Turning into a trust would move them up a few shoe sizes on the Toronto Stock Exchange. But it wouldn't actually make the business bigger. On the other hand, turning wealth management or other non-lending divisions into trusts -- their sale, in effect -- would substantially reduce a bank's size and the number of the CEO's playthings. That's no fun.

The threat of political interference has to make the banks wary too. A year ago, the Liberals tossed a bucket of water onto the trust bonfire and arguably lost the election for it. The Tories have given no indication they will soon pronounce on the pluses and minuses of the resurgent trust market, even though they must fear that turning Canada into a nation of coupon clippers might damage long-term competitiveness and tax revenue. The feds had an opportunity to reveal their thoughts when Telus and BCE announced their conversions, and passed.

But converting large parts of the banks might push the feds over the edge. If the Finance Minister reacted, say, by slapping a small tax on trust distributions, the trust market would wither, perhaps die. Then the banks would be in real trouble, for the simple reason that their Bay Street arms have been making fortunes on trust initial public offerings and conversions.

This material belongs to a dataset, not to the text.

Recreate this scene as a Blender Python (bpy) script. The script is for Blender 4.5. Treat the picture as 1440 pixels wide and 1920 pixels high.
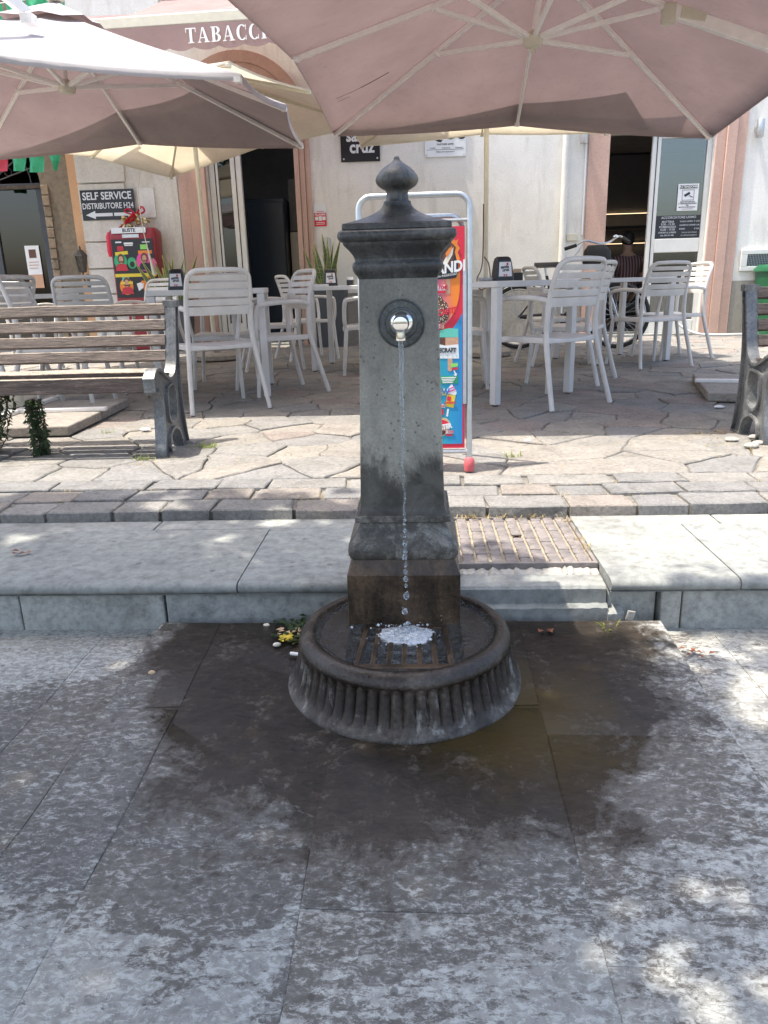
import bpy, bmesh, math, random
from mathutils import Vector, Matrix, noise
R = math.radians
random.seed(7)
for o in list(bpy.data.objects):
    bpy.data.objects.remove(o)
SC = bpy.context.scene
COL = SC.collection
PI = math.pi

# ------------------------------------------------------------------ camera, sky, sun, exposure
YAW, PITCH, ROLL = R(3.0), R(16.9), R(1.6)
cam = bpy.data.cameras.new('camera')
cam.sensor_fit = 'VERTICAL'
cam.angle = 2 * math.atan(960 / 1400)
cam.sensor_height = 24
cam.lens = 12 / (960 / 1400)
cam.clip_start = .02
cam.clip_end = 500
CAM = bpy.data.objects.new('camera', cam)
COL.objects.link(CAM)
fw = Vector((-math.sin(YAW) * math.cos(PITCH), math.cos(YAW) * math.cos(PITCH), -math.sin(PITCH)))
rt = Vector((math.cos(YAW), math.sin(YAW), 0))
up = rt.cross(fw)
r2 = rt * math.cos(ROLL) - up * math.sin(ROLL)
u2 = up * math.cos(ROLL) + rt * math.sin(ROLL)
CAM.matrix_world = Matrix(((r2.x, u2.x, -fw.x, 0), (r2.y, u2.y, -fw.y, 0), (r2.z, u2.z, -fw.z, .94), (0, 0, 0, 1)))
SC.camera = CAM

SUNDIR = Vector((-.33, -.06, 1)).normalized()          # towards the sun
W = bpy.data.worlds.new('World')
SC.world = W
W.use_nodes = True
wn = W.node_tree
bg = wn.nodes['Background']
sky = wn.nodes.new('ShaderNodeTexSky')
sky.sky_type = 'NISHITA'
sky.sun_disc = False
sky.sun_elevation = math.asin(SUNDIR.z)
sky.sun_rotation = math.atan2(SUNDIR.x, SUNDIR.y)
sky.dust_density = 4.0
sky.ozone_density = .6
wn.links.new(sky.outputs[0], bg.inputs[0])
bg.inputs[1].default_value = .15
sl = bpy.data.lights.new('sun', 'SUN')
sl.energy = 2.8
sl.angle = R(.53)
sl.color = (1, .94, .85)
SUN = bpy.data.objects.new('sun', sl)
COL.objects.link(SUN)
SUN.rotation_euler = SUNDIR.to_track_quat('Z', 'Y').to_euler()
SUN.location = (-6, -1, 20)
SC.view_settings.view_transform = 'Standard'
SC.view_settings.look = 'None'
SC.view_settings.gamma = 1
SC.view_settings.use_curve_mapping = False
SC.view_settings.exposure = 1.58
SC.cycles.max_bounces = 8
SC.cycles.transparent_max_bounces = 12
SC.cycles.use_denoising = True

# ------------------------------------------------------------------ helpers: materials
class NT:
    """small node-tree writer"""
    def __init__(s, name):
        s.m = bpy.data.materials.new(name)
        s.m.use_nodes = True
        s.t = s.m.node_tree
        s.b = s.t.nodes['Principled BSDF']
        s.out = s.t.nodes['Material Output']
    def n(s, typ, **kw):
        x = s.t.nodes.new('ShaderNode' + typ)
        for k, v in kw.items():
            setattr(x, k, v)
        return x
    def l(s, a, b):
        s.t.links.new(a, b)
    def pos(s, world=False, scale=(1, 1, 1)):
        if world:
            o = s.n('NewGeometry').outputs['Position']
        else:
            o = s.n('TexCoord').outputs['Object']
        mp = s.n('Mapping')
        mp.inputs['Scale'].default_value = scale
        s.l(o, mp.inputs[0])
        return mp.outputs[0]
    def noise(s, vec, scale, detail=6, rough=.6, dist=0, ret='Fac'):
        x = s.n('TexNoise')
        x.inputs['Scale'].default_value = scale
        x.inputs['Detail'].default_value = detail
        x.inputs['Roughness'].default_value = rough
        x.inputs['Distortion'].default_value = dist
        s.l(vec, x.inputs['Vector'])
        return x.outputs[ret]
    def voro(s, vec, scale, feature='F1', out='Distance', rnd=1):
        x = s.n('TexVoronoi', feature=feature)
        x.inputs['Scale'].default_value = scale
        x.inputs['Randomness'].default_value = rnd
        s.l(vec, x.inputs['Vector'])
        return x.outputs[out]
    def ramp(s, fac, stops, interp='LINEAR'):
        x = s.n('ValToRGB')
        x.color_ramp.interpolation = interp
        e = x.color_ramp.elements
        while len(e) < len(stops):
            e.new(.5)
        for i, (p, c) in enumerate(stops):
            e[i].position = p
            e[i].color = (c, c, c, 1) if isinstance(c, (int, float)) else (*c, 1)
        s.l(fac, x.inputs[0])
        return x.outputs[0]
    def mix(s, fac, a, b, mode='MIX'):
        x = s.n('MixRGB', blend_type=mode)
        for i, v in ((0, fac), (1, a), (2, b)):
            if isinstance(v, (int, float)):
                x.inputs[i].default_value = v if i == 0 else (v, v, v, 1)
            elif isinstance(v, tuple):
                x.inputs[i].default_value = (*v, 1)
            else:
                s.l(v, x.inputs[i])
        return x.outputs[0]
    def math(s, op, a, b=0.0, c=None, clamp=False):
        x = s.n('Math', operation=op, use_clamp=clamp)
        for i, v in enumerate((a, b) if c is None else (a, b, c)):
            if isinstance(v, (int, float)):
                x.inputs[i].default_value = v
            else:
                s.l(v, x.inputs[i])
        return x.outputs[0]
    def smooth(s, v, a, b):
        x = s.n('MapRange', interpolation_type='SMOOTHSTEP')
        x.inputs[1].default_value = a
        x.inputs[2].default_value = b
        s.l(v, x.inputs[0])
        return x.outputs[0]
    def bump(s, h, strength=.3, dist=.01):
        x = s.n('Bump')
        x.inputs['Strength'].default_value = strength
        x.inputs['Distance'].default_value = dist
        s.l(h, x.inputs['Height'])
        s.l(x.outputs[0], s.b.inputs['Normal'])
        return x
    def col(s, v):
        if isinstance(v, tuple):
            s.b.inputs['Base Color'].default_value = (*v, 1)
        else:
            s.l(v, s.b.inputs['Base Color'])
    def rough(s, v):
        if isinstance(v, (int, float)):
            s.b.inputs['Roughness'].default_value = v
        else:
            s.l(v, s.b.inputs['Roughness'])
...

They love the trust business because it is essentially immune from foreign competition. Trusts are a retail product; selling them requires retail distribution networks, which firms like UBS, Citigroup and JPMorgan lack in Canada. And the numbers are huge. Six years ago, the value of the trusts on the TSX was less than $20-billion. Today, it's $200-billion. Next year, with the arrival of BCE and Telus and other biggies, it could easily be $300-billion. When you've all but lost the cross-border business to American investment banks, you don't want to upset what remains. With every trust IPO, Bay Street collects a 5-per-cent underwriting fee. Every time a trust hoses out new units to finance an acquisition or a big capital expenditure program, it collects 4 per cent.

In other words, the value of exposure to the rapidly expanding trust market may offset the value of converting chunks of banks into trusts. Banks don't like paying taxes. But they must know that keeping the taxman happy by avoiding trust status will earn them political brownie points and potentially endless trust underwriting fees.